Scan the material below for the string "starting", and copy every line where it shows up.

Records:
╔══

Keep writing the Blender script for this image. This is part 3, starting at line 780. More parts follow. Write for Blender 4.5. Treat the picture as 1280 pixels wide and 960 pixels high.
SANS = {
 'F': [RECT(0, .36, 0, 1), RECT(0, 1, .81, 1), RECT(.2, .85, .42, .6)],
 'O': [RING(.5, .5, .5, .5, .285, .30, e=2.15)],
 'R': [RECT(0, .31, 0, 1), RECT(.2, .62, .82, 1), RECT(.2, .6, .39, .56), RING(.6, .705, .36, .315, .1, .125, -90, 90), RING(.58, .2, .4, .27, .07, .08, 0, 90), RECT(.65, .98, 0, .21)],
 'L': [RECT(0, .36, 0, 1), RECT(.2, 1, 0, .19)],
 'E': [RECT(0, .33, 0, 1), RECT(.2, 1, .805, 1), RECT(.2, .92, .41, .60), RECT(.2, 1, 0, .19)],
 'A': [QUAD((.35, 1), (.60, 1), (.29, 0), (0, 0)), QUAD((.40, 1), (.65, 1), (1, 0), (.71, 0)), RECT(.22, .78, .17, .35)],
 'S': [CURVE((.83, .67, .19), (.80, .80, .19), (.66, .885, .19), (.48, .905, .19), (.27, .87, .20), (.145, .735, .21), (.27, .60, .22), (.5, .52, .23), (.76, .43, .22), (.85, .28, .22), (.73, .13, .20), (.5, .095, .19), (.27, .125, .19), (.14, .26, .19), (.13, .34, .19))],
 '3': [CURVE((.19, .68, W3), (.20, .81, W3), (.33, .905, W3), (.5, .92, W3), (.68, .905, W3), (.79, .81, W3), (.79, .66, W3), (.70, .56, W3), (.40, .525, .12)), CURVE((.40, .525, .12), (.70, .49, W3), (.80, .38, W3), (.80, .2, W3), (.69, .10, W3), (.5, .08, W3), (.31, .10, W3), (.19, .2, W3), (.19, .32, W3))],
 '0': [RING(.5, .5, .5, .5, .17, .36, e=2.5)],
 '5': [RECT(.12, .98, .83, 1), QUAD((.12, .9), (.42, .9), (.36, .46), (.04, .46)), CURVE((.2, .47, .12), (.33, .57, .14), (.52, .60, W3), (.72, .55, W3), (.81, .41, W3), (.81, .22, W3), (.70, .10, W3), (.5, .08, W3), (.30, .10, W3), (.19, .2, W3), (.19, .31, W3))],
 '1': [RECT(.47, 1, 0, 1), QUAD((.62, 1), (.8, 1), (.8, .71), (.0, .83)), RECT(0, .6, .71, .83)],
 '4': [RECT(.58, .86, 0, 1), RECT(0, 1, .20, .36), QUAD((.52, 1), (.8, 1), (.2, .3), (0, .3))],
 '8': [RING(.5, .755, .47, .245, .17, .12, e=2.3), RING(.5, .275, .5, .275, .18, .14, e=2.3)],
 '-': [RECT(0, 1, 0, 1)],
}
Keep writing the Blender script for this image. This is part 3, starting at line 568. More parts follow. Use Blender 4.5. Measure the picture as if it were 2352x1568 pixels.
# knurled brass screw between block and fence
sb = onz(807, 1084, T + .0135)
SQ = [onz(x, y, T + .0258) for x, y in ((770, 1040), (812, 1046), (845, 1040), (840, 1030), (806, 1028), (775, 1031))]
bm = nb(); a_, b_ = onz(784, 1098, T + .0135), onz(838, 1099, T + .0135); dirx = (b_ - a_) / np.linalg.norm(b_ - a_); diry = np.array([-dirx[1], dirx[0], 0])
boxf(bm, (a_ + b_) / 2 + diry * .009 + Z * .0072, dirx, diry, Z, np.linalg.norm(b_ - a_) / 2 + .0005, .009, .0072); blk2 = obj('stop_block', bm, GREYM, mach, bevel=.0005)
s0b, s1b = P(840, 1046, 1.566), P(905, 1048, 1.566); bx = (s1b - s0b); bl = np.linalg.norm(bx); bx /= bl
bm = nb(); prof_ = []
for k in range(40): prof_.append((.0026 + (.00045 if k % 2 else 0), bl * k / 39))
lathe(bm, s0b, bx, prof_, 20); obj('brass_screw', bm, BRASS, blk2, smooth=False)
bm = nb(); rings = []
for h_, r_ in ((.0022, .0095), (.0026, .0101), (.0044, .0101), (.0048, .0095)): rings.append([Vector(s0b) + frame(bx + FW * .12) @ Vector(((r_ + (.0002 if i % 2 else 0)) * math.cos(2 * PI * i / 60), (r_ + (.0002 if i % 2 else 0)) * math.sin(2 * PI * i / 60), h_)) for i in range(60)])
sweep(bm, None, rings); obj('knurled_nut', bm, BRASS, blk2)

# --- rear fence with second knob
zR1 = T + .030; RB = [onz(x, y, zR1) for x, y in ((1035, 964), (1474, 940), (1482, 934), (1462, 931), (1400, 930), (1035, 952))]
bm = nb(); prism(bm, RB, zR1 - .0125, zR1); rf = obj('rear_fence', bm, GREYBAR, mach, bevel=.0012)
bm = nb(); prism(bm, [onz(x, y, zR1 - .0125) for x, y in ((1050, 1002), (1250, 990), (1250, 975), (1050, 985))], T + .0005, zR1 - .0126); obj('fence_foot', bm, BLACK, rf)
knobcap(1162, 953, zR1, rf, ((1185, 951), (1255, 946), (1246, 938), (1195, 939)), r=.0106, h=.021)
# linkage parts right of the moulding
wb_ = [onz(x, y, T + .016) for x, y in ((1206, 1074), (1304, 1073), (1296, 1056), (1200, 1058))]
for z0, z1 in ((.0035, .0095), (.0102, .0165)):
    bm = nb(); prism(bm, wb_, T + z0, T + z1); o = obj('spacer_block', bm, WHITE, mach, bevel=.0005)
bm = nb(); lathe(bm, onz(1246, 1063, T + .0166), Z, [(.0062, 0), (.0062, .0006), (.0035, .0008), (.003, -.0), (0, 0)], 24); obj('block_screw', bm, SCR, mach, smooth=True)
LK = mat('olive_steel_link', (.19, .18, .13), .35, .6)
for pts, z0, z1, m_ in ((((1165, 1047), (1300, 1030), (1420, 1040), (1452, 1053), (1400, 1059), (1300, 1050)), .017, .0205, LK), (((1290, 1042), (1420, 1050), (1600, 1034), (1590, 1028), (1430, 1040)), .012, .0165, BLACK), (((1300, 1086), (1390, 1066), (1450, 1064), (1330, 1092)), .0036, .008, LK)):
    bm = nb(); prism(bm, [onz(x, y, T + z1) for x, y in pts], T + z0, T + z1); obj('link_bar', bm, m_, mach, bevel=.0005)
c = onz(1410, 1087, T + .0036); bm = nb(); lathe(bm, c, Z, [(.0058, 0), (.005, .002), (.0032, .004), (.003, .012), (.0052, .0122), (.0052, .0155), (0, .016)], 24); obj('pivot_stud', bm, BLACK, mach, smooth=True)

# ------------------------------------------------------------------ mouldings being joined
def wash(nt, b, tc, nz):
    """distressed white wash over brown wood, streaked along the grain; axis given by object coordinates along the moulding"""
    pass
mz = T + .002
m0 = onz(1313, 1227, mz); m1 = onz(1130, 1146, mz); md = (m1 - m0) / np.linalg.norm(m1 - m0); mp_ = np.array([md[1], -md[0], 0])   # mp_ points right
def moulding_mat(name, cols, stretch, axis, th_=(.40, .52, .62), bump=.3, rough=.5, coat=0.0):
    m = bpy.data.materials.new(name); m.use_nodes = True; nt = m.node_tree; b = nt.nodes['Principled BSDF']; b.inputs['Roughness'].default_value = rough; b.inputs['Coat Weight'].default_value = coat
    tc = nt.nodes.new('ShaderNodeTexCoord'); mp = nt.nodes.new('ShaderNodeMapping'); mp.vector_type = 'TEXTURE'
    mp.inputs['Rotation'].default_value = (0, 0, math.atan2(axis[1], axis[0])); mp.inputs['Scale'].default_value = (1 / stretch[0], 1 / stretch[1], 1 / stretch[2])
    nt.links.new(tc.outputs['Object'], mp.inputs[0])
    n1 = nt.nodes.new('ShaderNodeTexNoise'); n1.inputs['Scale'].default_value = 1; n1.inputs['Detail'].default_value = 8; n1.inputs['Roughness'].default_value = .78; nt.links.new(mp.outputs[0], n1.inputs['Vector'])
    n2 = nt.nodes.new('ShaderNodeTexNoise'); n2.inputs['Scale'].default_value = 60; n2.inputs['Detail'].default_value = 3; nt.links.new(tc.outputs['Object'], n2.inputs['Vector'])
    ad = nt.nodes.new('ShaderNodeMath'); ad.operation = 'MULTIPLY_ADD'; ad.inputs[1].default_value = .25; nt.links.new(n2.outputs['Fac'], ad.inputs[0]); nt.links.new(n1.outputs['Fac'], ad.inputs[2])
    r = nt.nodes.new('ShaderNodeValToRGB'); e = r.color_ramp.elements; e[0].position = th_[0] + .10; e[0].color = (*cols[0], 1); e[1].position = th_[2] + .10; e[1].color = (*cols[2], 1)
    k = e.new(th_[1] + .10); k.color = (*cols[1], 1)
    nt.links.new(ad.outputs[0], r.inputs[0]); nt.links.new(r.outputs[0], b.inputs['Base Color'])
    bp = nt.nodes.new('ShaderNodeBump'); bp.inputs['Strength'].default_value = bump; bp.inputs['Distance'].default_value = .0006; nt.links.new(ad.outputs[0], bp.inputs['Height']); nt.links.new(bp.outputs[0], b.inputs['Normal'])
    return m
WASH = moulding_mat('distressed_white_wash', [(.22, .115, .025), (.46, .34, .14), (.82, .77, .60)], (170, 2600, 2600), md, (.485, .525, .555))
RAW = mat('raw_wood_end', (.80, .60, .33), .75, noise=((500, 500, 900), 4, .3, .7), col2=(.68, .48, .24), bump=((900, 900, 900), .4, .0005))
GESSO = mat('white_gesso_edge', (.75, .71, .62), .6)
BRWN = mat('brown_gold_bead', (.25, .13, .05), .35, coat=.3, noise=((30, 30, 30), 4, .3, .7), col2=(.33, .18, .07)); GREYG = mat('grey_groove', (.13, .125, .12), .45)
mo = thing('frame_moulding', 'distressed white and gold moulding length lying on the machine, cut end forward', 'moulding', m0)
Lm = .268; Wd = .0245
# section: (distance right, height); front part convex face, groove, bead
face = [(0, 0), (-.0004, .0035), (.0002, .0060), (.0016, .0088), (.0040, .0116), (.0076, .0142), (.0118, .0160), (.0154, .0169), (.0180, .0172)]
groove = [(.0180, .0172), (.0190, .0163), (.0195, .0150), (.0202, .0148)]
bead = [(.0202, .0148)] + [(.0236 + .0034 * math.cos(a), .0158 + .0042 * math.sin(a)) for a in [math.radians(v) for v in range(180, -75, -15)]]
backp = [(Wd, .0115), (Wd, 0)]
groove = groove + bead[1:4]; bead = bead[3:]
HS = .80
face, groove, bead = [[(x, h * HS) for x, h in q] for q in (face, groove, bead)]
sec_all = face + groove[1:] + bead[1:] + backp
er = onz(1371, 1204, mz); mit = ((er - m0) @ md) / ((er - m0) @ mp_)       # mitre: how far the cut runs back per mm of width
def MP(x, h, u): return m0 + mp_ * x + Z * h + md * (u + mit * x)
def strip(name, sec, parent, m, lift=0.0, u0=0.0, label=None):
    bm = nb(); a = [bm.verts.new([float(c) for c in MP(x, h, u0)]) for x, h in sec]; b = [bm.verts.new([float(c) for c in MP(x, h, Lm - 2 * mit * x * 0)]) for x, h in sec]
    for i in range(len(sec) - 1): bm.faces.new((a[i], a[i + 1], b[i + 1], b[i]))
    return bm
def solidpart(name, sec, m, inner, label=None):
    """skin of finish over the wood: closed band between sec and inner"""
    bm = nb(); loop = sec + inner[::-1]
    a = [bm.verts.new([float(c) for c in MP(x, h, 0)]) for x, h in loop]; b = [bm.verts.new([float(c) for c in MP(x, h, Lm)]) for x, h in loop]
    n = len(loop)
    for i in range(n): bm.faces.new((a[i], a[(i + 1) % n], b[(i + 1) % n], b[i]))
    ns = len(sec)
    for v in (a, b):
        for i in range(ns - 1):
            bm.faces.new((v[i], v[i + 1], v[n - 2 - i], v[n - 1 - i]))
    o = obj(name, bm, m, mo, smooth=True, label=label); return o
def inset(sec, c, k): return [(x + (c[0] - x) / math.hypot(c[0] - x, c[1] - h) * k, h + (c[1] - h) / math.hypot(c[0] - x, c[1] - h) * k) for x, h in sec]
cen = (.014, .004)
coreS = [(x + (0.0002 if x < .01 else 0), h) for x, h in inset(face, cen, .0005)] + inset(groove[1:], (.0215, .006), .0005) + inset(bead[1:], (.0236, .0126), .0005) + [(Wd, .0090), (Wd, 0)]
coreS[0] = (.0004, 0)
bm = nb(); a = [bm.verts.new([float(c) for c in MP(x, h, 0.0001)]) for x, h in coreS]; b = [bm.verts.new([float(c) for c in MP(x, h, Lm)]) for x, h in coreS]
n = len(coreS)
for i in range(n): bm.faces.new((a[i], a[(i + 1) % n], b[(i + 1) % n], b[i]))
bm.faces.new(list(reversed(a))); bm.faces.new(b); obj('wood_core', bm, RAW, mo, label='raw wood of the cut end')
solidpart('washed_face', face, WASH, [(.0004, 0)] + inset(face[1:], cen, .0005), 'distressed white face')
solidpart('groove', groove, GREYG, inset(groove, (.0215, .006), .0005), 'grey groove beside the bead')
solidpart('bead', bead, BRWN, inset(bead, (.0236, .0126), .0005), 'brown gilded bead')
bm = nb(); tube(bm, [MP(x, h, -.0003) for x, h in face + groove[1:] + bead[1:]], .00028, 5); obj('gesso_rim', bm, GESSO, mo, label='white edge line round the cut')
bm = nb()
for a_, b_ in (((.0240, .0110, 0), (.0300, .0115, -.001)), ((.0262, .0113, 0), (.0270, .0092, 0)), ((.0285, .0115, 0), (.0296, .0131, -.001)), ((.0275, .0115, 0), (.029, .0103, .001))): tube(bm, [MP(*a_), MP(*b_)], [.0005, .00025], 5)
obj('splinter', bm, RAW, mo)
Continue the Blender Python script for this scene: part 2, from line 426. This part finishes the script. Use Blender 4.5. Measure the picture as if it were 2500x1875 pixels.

╚══

> _Result of the exercise_
Keep writing the Blender script for this image. This is part 3, starting at line 780. More parts follow. Write for Blender 4.5. Treat the picture as 1280 pixels wide and 960 pixels high.
Keep writing the Blender script for this image. This is part 3, starting at line 568. More parts follow. Use Blender 4.5. Measure the picture as if it were 2352x1568 pixels.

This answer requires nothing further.